# START OF Data lines
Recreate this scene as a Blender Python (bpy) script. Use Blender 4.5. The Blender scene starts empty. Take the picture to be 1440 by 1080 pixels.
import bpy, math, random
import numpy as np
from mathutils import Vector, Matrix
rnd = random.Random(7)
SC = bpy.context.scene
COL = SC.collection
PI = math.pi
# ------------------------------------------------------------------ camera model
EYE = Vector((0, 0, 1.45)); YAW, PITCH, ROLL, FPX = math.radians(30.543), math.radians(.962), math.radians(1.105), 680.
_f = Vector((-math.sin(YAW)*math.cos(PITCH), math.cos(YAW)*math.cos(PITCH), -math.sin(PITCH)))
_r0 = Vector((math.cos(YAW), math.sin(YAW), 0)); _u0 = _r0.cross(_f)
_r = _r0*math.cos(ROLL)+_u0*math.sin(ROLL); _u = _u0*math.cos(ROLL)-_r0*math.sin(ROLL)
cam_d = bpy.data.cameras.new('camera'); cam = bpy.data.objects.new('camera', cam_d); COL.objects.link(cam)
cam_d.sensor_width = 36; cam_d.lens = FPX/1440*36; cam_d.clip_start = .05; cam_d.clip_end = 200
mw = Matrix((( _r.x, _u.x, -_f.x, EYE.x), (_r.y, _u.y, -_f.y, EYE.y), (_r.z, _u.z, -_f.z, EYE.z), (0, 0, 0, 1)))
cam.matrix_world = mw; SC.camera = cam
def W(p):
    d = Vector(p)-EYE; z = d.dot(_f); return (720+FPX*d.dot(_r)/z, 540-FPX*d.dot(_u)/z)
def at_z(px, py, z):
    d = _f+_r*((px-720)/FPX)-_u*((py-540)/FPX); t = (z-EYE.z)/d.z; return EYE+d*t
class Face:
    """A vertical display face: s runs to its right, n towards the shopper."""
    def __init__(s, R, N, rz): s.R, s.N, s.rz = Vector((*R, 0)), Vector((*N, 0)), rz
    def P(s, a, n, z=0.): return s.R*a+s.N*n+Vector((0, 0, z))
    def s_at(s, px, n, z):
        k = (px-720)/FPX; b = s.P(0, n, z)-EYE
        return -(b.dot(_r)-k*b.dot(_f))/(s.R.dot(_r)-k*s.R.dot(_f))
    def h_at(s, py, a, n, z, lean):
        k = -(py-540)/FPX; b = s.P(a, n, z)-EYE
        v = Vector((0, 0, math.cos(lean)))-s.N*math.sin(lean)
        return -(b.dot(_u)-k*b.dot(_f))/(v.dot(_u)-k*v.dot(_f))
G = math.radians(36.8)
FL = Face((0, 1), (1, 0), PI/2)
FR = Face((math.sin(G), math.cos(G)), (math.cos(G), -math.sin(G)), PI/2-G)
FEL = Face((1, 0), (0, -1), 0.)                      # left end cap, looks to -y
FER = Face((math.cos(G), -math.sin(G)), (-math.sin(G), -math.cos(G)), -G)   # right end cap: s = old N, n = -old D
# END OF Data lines
# Exercise details
Print out the whole listing exactly as it appears.

# The solution
Recreate this scene as a Blender Python (bpy) script. Use Blender 4.5. The Blender scene starts empty. Take the picture to be 1440 by 1080 pixels.
import bpy, math, random
import numpy as np
from mathutils import Vector, Matrix
rnd = random.Random(7)
SC = bpy.context.scene
COL = SC.collection
PI = math.pi
# ------------------------------------------------------------------ camera model
EYE = Vector((0, 0, 1.45)); YAW, PITCH, ROLL, FPX = math.radians(30.543), math.radians(.962), math.radians(1.105), 680.
_f = Vector((-math.sin(YAW)*math.cos(PITCH), math.cos(YAW)*math.cos(PITCH), -math.sin(PITCH)))
_r0 = Vector((math.cos(YAW), math.sin(YAW), 0)); _u0 = _r0.cross(_f)
_r = _r0*math.cos(ROLL)+_u0*math.sin(ROLL); _u = _u0*math.cos(ROLL)-_r0*math.sin(ROLL)
cam_d = bpy.data.cameras.new('camera'); cam = bpy.data.objects.new('camera', cam_d); COL.objects.link(cam)
cam_d.sensor_width = 36; cam_d.lens = FPX/1440*36; cam_d.clip_start = .05; cam_d.clip_end = 200
mw = Matrix((( _r.x, _u.x, -_f.x, EYE.x), (_r.y, _u.y, -_f.y, EYE.y), (_r.z, _u.z, -_f.z, EYE.z), (0, 0, 0, 1)))
cam.matrix_world = mw; SC.camera = cam
def W(p):
    d = Vector(p)-EYE; z = d.dot(_f); return (720+FPX*d.dot(_r)/z, 540-FPX*d.dot(_u)/z)
def at_z(px, py, z):
    d = _f+_r*((px-720)/FPX)-_u*((py-540)/FPX); t = (z-EYE.z)/d.z; return EYE+d*t
class Face:
    """A vertical display face: s runs to its right, n towards the shopper."""
    def __init__(s, R, N, rz): s.R, s.N, s.rz = Vector((*R, 0)), Vector((*N, 0)), rz
    def P(s, a, n, z=0.): return s.R*a+s.N*n+Vector((0, 0, z))
    def s_at(s, px, n, z):
        k = (px-720)/FPX; b = s.P(0, n, z)-EYE
        return -(b.dot(_r)-k*b.dot(_f))/(s.R.dot(_r)-k*s.R.dot(_f))
    def h_at(s, py, a, n, z, lean):
        k = -(py-540)/FPX; b = s.P(a, n, z)-EYE
        v = Vector((0, 0, math.cos(lean)))-s.N*math.sin(lean)
        return -(b.dot(_u)-k*b.dot(_f))/(v.dot(_u)-k*v.dot(_f))
G = math.radians(36.8)
FL = Face((0, 1), (1, 0), PI/2)
FR = Face((math.sin(G), math.cos(G)), (math.cos(G), -math.sin(G)), PI/2-G)
FEL = Face((1, 0), (0, -1), 0.)                      # left end cap, looks to -y
FER = Face((math.cos(G), -math.sin(G)), (-math.sin(G), -math.cos(G)), -G)   # right end cap: s = old N, n = -old D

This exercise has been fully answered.